Records provided
== == ==

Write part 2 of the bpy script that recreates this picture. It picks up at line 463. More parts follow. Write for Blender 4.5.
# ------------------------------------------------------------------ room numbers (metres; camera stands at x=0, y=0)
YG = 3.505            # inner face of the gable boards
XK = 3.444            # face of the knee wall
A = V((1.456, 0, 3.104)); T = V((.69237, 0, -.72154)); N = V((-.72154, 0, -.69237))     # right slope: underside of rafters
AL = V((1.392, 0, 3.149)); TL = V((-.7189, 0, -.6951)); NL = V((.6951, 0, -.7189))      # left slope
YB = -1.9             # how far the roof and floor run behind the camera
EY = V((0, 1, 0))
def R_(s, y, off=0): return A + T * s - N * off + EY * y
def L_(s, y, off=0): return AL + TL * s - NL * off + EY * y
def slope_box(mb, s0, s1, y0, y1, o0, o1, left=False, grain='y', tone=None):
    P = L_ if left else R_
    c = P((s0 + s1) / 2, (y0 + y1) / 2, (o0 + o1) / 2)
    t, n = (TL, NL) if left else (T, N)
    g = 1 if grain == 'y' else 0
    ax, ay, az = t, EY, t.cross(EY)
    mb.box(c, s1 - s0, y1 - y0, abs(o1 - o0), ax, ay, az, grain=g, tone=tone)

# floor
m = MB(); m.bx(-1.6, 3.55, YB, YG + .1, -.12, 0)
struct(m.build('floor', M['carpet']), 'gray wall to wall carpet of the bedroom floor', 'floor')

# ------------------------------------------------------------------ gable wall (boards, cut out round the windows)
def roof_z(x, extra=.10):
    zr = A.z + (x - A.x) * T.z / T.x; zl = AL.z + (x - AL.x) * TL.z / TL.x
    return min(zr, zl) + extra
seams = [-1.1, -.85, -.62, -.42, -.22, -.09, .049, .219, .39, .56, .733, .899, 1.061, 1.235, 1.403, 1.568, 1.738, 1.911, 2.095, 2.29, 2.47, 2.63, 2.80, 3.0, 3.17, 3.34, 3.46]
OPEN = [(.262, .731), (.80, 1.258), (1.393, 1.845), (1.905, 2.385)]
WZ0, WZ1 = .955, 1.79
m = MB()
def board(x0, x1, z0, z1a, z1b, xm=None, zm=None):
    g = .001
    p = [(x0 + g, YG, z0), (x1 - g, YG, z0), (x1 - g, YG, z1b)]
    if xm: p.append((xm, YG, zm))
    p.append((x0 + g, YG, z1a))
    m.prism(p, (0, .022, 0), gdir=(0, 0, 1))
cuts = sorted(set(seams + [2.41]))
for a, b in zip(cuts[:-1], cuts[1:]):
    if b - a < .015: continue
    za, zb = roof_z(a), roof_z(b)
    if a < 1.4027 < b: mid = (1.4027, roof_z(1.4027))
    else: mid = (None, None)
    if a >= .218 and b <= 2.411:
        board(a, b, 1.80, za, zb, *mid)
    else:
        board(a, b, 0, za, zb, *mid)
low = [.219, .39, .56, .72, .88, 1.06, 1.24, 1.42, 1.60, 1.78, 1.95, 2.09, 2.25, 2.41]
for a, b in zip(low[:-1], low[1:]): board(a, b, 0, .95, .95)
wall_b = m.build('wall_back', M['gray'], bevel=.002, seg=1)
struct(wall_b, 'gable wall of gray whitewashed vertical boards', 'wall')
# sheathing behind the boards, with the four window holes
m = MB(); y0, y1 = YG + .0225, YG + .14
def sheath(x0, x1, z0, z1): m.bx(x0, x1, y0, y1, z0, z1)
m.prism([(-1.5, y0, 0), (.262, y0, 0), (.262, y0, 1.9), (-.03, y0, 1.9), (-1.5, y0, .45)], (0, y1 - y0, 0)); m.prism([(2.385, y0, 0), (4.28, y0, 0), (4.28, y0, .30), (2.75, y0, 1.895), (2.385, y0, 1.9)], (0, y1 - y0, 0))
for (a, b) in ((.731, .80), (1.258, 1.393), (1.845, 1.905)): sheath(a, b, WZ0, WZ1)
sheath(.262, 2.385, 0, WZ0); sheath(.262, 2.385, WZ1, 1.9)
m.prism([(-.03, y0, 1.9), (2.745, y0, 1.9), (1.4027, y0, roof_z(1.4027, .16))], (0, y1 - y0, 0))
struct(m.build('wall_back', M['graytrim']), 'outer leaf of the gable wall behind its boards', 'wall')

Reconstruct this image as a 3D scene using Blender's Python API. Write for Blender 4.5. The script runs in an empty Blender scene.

== == ==

Your goal
Transcribe the material exactly as it reads.

Output for this task
Write part 2 of the bpy script that recreates this picture. It picks up at line 463. More parts follow. Write for Blender 4.5.
# ------------------------------------------------------------------ room numbers (metres; camera stands at x=0, y=0)
YG = 3.505            # inner face of the gable boards
XK = 3.444            # face of the knee wall
A = V((1.456, 0, 3.104)); T = V((.69237, 0, -.72154)); N = V((-.72154, 0, -.69237))     # right slope: underside of rafters
AL = V((1.392, 0, 3.149)); TL = V((-.7189, 0, -.6951)); NL = V((.6951, 0, -.7189))      # left slope
YB = -1.9             # how far the roof and floor run behind the camera
EY = V((0, 1, 0))
def R_(s, y, off=0): return A + T * s - N * off + EY * y
def L_(s, y, off=0): return AL + TL * s - NL * off + EY * y
def slope_box(mb, s0, s1, y0, y1, o0, o1, left=False, grain='y', tone=None):
    P = L_ if left else R_
    c = P((s0 + s1) / 2, (y0 + y1) / 2, (o0 + o1) / 2)
    t, n = (TL, NL) if left else (T, N)
    g = 1 if grain == 'y' else 0
    ax, ay, az = t, EY, t.cross(EY)
    mb.box(c, s1 - s0, y1 - y0, abs(o1 - o0), ax, ay, az, grain=g, tone=tone)

# floor
m = MB(); m.bx(-1.6, 3.55, YB, YG + .1, -.12, 0)
struct(m.build('floor', M['carpet']), 'gray wall to wall carpet of the bedroom floor', 'floor')

# ------------------------------------------------------------------ gable wall (boards, cut out round the windows)
def roof_z(x, extra=.10):
    zr = A.z + (x - A.x) * T.z / T.x; zl = AL.z + (x - AL.x) * TL.z / TL.x
    return min(zr, zl) + extra
seams = [-1.1, -.85, -.62, -.42, -.22, -.09, .049, .219, .39, .56, .733, .899, 1.061, 1.235, 1.403, 1.568, 1.738, 1.911, 2.095, 2.29, 2.47, 2.63, 2.80, 3.0, 3.17, 3.34, 3.46]
OPEN = [(.262, .731), (.80, 1.258), (1.393, 1.845), (1.905, 2.385)]
WZ0, WZ1 = .955, 1.79
m = MB()
def board(x0, x1, z0, z1a, z1b, xm=None, zm=None):
    g = .001
    p = [(x0 + g, YG, z0), (x1 - g, YG, z0), (x1 - g, YG, z1b)]
    if xm: p.append((xm, YG, zm))
    p.append((x0 + g, YG, z1a))
    m.prism(p, (0, .022, 0), gdir=(0, 0, 1))
cuts = sorted(set(seams + [2.41]))
for a, b in zip(cuts[:-1], cuts[1:]):
    if b - a < .015: continue
    za, zb = roof_z(a), roof_z(b)
    if a < 1.4027 < b: mid = (1.4027, roof_z(1.4027))
    else: mid = (None, None)
    if a >= .218 and b <= 2.411:
        board(a, b, 1.80, za, zb, *mid)
    else:
        board(a, b, 0, za, zb, *mid)
low = [.219, .39, .56, .72, .88, 1.06, 1.24, 1.42, 1.60, 1.78, 1.95, 2.09, 2.25, 2.41]
for a, b in zip(low[:-1], low[1:]): board(a, b, 0, .95, .95)
wall_b = m.build('wall_back', M['gray'], bevel=.002, seg=1)
struct(wall_b, 'gable wall of gray whitewashed vertical boards', 'wall')
# sheathing behind the boards, with the four window holes
m = MB(); y0, y1 = YG + .0225, YG + .14
def sheath(x0, x1, z0, z1): m.bx(x0, x1, y0, y1, z0, z1)
m.prism([(-1.5, y0, 0), (.262, y0, 0), (.262, y0, 1.9), (-.03, y0, 1.9), (-1.5, y0, .45)], (0, y1 - y0, 0)); m.prism([(2.385, y0, 0), (4.28, y0, 0), (4.28, y0, .30), (2.75, y0, 1.895), (2.385, y0, 1.9)], (0, y1 - y0, 0))
for (a, b) in ((.731, .80), (1.258, 1.393), (1.845, 1.905)): sheath(a, b, WZ0, WZ1)
sheath(.262, 2.385, 0, WZ0); sheath(.262, 2.385, WZ1, 1.9)
m.prism([(-.03, y0, 1.9), (2.745, y0, 1.9), (1.4027, y0, roof_z(1.4027, .16))], (0, y1 - y0, 0))
struct(m.build('wall_back', M['graytrim']), 'outer leaf of the gable wall behind its boards', 'wall')

Reconstruct this image as a 3D scene using Blender's Python API. Write for Blender 4.5. The script runs in an empty Blender scene.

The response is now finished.